Saturday, December 16, 2017

Architects want to build a Toronto highrise out of wood and trees

Toronto architect

Austrian architects are hoping to build an 18-storey residential building in Toronto made mostly of wood and plants.

Called the Toronto Tree Tower Project, it promises it will be one of the most environmentally-friendly and sustainable pieces of architecture in the world.

The people behind it say it they were inspired by Moshe Safdie’s Habitat ’67 housing complex, which left its unforgettable mark on the Montreal Expo of 1967.

Architect Chris Precht spoke with As It Happens guest host Rosemary Barton about the project. Here is part of their conversation:

Describe what this Tree Tower in Toronto would look like?

The whole tower is made out of wood. Wood technology actually made a big progress in the last years, especially wood in general, to use it in highrises. We use cross-laminated timber. This will secure that the wood will not shrink or expand over time.

So that’s what it looks like to an architect. What does it look like to me as I’m walking down the street?

It’s a very natural alternative to our conventional way of building. It’s a very healthy environment to live in. I’ve lived a large portion of my life in China and I know what the pollution is doing to cities.
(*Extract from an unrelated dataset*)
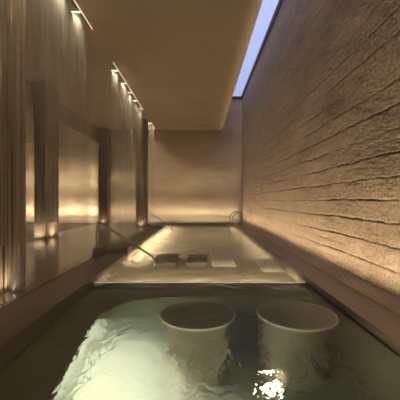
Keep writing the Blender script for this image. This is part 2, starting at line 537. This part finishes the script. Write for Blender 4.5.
# ------------------------------------------------------------------ pool lamps under water
def pool_lamp(loc, rot, label, watts, spot=150):
    e = empty('pool_lamp', loc)
    e.rotation_euler = rot
    prop(e, label, 'lamp', 'underwater pool lamps')
    b = bmesh.new(); lathe(b, [(0.075, 0), (0.095, 0), (0.095, 0.012), (0.09, 0.022), (0.078, 0.022), (0.075, 0.012)], 32)
    link('bezel', b, M_STEEL, e)
    b = bmesh.new(); lathe(b, [(0, 0.016), (0.05, 0.014), (0.076, 0.008), (0.076, 0.0), (0, 0)], 32)
    link('lens', b, M_LENS, e, True)
    l = lamp('pool_lamp_light', 'SPOT', (0, 0, 0.05), watts, (1.0, 0.80, 0.52), (PI, 0, 0), spot_size=R(spot), spot_blend=0.5, shadow_soft_size=0.06)
    l.parent = e
    return e
pool_lamp((0.895, 3.85, FZ + 0.01), (0, 0, 0), 'glowing round lamp set in the pool floor before the plinths', 9, 165)
pool_lamp((-1.29, 1.9, -1.0), (0, R(90), 0), 'round lamp in the front of the submerged bench', 70, 165)
pool_lamp((PX - 0.045, 1.6, -0.8), (0, R(-90), 0), 'added unseen lamp in the pool side below the rough wall', 60, 165)  # lamp added to lift the dark bench across the pool
# unseen lamps added behind the weir to brighten the far pool
for x, w in ((-1.3, 'handrail side'), (0.0, 'middle'), (1.3, 'rough wall side')):
    pool_lamp((x, YW + 0.055, -0.38), (R(-90), 0, 0), 'added unseen underwater lamp on the back of the weir, ' + w, 115, 165)
# added fill strips, unseen under both copings, to brighten the far pool floor
for x, a, w in ((PX - 0.05, 20, 90), (-PX + 0.05, -20, 400)):
    lamp('coping_fill_light', 'AREA', (x, 13.6, -0.16), w, (1.0, 0.80, 0.54), (0, R(a), 0), shape='RECTANGLE', size=0.04, size_y=10.0)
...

The construction industry is a big contributor to this pollution in our city.

And where does the tree part come in? 

All of the materials we use for the highrise are made out of renewable materials. So it looks like a tree, but at the same time, it is also made from a tree.

And I think you were inspired by Moshe Safdie’s “Habitat ’67” in Montreal — what about that inspired you?

True, especially when it comes to the process of building. Safdie is a big influence and especially the Habitat in Montreal. It was the first time architects used a modular system, but made it … visually very interesting. The process of building those prefabricated modules offsite and having everything already installed and then just craning it into place — it is very efficient.